## Collected material
-*-

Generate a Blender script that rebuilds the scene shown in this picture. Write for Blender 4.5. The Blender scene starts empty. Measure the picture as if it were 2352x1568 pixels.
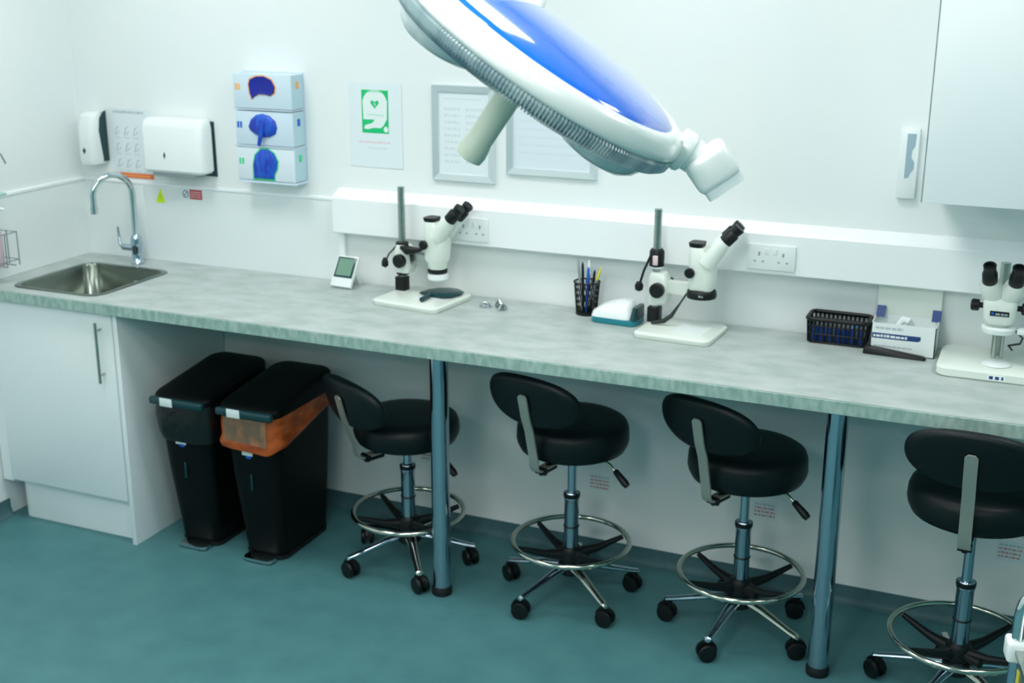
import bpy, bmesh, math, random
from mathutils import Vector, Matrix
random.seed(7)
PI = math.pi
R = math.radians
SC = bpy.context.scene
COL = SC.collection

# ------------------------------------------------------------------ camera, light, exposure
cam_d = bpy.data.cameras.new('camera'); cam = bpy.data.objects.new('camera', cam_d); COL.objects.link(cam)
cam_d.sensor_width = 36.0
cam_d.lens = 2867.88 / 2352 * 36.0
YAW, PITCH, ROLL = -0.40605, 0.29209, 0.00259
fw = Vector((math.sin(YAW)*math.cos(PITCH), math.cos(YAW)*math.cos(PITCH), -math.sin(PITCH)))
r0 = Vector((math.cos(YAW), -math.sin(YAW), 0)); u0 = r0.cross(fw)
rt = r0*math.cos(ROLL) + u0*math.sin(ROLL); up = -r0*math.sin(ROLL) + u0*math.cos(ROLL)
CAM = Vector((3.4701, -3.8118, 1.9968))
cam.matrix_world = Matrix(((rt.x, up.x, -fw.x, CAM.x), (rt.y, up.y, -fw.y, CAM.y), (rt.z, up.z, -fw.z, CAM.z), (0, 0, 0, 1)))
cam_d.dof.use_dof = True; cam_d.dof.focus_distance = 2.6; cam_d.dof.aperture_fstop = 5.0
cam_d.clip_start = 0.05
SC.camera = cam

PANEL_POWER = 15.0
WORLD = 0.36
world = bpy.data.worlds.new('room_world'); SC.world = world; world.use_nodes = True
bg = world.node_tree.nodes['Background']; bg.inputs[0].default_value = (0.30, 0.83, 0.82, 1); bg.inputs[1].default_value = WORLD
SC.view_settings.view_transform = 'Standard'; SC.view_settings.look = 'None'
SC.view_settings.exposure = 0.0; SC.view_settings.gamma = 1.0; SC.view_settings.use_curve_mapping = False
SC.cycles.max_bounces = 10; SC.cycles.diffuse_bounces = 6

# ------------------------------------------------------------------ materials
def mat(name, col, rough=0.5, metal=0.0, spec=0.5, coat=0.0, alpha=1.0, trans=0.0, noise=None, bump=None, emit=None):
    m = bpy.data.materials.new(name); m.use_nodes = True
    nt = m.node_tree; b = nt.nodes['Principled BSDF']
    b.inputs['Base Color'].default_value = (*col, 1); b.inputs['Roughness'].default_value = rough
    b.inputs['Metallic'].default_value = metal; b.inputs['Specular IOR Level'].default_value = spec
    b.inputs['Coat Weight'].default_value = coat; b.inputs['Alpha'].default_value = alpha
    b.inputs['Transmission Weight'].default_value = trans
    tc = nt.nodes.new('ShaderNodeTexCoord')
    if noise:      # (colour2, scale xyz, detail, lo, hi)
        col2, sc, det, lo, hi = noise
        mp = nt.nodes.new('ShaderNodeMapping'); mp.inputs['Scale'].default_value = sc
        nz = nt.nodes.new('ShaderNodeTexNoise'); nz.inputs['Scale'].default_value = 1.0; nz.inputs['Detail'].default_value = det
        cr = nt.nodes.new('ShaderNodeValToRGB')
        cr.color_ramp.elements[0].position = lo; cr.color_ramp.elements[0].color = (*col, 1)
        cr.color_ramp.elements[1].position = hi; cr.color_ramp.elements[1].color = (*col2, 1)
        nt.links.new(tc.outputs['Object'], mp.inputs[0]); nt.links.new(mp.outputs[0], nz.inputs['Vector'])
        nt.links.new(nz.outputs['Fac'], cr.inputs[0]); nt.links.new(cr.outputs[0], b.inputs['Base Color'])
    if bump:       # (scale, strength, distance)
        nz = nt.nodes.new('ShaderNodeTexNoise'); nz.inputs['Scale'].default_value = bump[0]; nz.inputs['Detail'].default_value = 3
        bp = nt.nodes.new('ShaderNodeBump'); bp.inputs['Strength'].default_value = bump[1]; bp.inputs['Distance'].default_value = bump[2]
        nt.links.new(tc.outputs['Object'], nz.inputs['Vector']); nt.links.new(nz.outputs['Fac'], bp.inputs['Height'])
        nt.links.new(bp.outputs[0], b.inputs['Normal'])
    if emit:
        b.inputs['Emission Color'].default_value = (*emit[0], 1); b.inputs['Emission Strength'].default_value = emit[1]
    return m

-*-

## Short problem
Write out the listing word for word, omitting the pictures it holds.

## Task answer
Generate a Blender script that rebuilds the scene shown in this picture. Write for Blender 4.5. The Blender scene starts empty. Measure the picture as if it were 2352x1568 pixels.
import bpy, bmesh, math, random
from mathutils import Vector, Matrix
random.seed(7)
PI = math.pi
R = math.radians
SC = bpy.context.scene
COL = SC.collection

# ------------------------------------------------------------------ camera, light, exposure
cam_d = bpy.data.cameras.new('camera'); cam = bpy.data.objects.new('camera', cam_d); COL.objects.link(cam)
cam_d.sensor_width = 36.0
cam_d.lens = 2867.88 / 2352 * 36.0
YAW, PITCH, ROLL = -0.40605, 0.29209, 0.00259
fw = Vector((math.sin(YAW)*math.cos(PITCH), math.cos(YAW)*math.cos(PITCH), -math.sin(PITCH)))
r0 = Vector((math.cos(YAW), -math.sin(YAW), 0)); u0 = r0.cross(fw)
rt = r0*math.cos(ROLL) + u0*math.sin(ROLL); up = -r0*math.sin(ROLL) + u0*math.cos(ROLL)
CAM = Vector((3.4701, -3.8118, 1.9968))
cam.matrix_world = Matrix(((rt.x, up.x, -fw.x, CAM.x), (rt.y, up.y, -fw.y, CAM.y), (rt.z, up.z, -fw.z, CAM.z), (0, 0, 0, 1)))
cam_d.dof.use_dof = True; cam_d.dof.focus_distance = 2.6; cam_d.dof.aperture_fstop = 5.0
cam_d.clip_start = 0.05
SC.camera = cam

PANEL_POWER = 15.0
WORLD = 0.36
world = bpy.data.worlds.new('room_world'); SC.world = world; world.use_nodes = True
bg = world.node_tree.nodes['Background']; bg.inputs[0].default_value = (0.30, 0.83, 0.82, 1); bg.inputs[1].default_value = WORLD
SC.view_settings.view_transform = 'Standard'; SC.view_settings.look = 'None'
SC.view_settings.exposure = 0.0; SC.view_settings.gamma = 1.0; SC.view_settings.use_curve_mapping = False
SC.cycles.max_bounces = 10; SC.cycles.diffuse_bounces = 6

# ------------------------------------------------------------------ materials
def mat(name, col, rough=0.5, metal=0.0, spec=0.5, coat=0.0, alpha=1.0, trans=0.0, noise=None, bump=None, emit=None):
    m = bpy.data.materials.new(name); m.use_nodes = True
    nt = m.node_tree; b = nt.nodes['Principled BSDF']
    b.inputs['Base Color'].default_value = (*col, 1); b.inputs['Roughness'].default_value = rough
    b.inputs['Metallic'].default_value = metal; b.inputs['Specular IOR Level'].default_value = spec
    b.inputs['Coat Weight'].default_value = coat; b.inputs['Alpha'].default_value = alpha
    b.inputs['Transmission Weight'].default_value = trans
    tc = nt.nodes.new('ShaderNodeTexCoord')
    if noise:      # (colour2, scale xyz, detail, lo, hi)
        col2, sc, det, lo, hi = noise
        mp = nt.nodes.new('ShaderNodeMapping'); mp.inputs['Scale'].default_value = sc
        nz = nt.nodes.new('ShaderNodeTexNoise'); nz.inputs['Scale'].default_value = 1.0; nz.inputs['Detail'].default_value = det
        cr = nt.nodes.new('ShaderNodeValToRGB')
        cr.color_ramp.elements[0].position = lo; cr.color_ramp.elements[0].color = (*col, 1)
        cr.color_ramp.elements[1].position = hi; cr.color_ramp.elements[1].color = (*col2, 1)
        nt.links.new(tc.outputs['Object'], mp.inputs[0]); nt.links.new(mp.outputs[0], nz.inputs['Vector'])
        nt.links.new(nz.outputs['Fac'], cr.inputs[0]); nt.links.new(cr.outputs[0], b.inputs['Base Color'])
    if bump:       # (scale, strength, distance)
        nz = nt.nodes.new('ShaderNodeTexNoise'); nz.inputs['Scale'].default_value = bump[0]; nz.inputs['Detail'].default_value = 3
        bp = nt.nodes.new('ShaderNodeBump'); bp.inputs['Strength'].default_value = bump[1]; bp.inputs['Distance'].default_value = bump[2]
        nt.links.new(tc.outputs['Object'], nz.inputs['Vector']); nt.links.new(nz.outputs['Fac'], bp.inputs['Height'])
        nt.links.new(bp.outputs[0], b.inputs['Normal'])
    if emit:
        b.inputs['Emission Color'].default_value = (*emit[0], 1); b.inputs['Emission Strength'].default_value = emit[1]
    return m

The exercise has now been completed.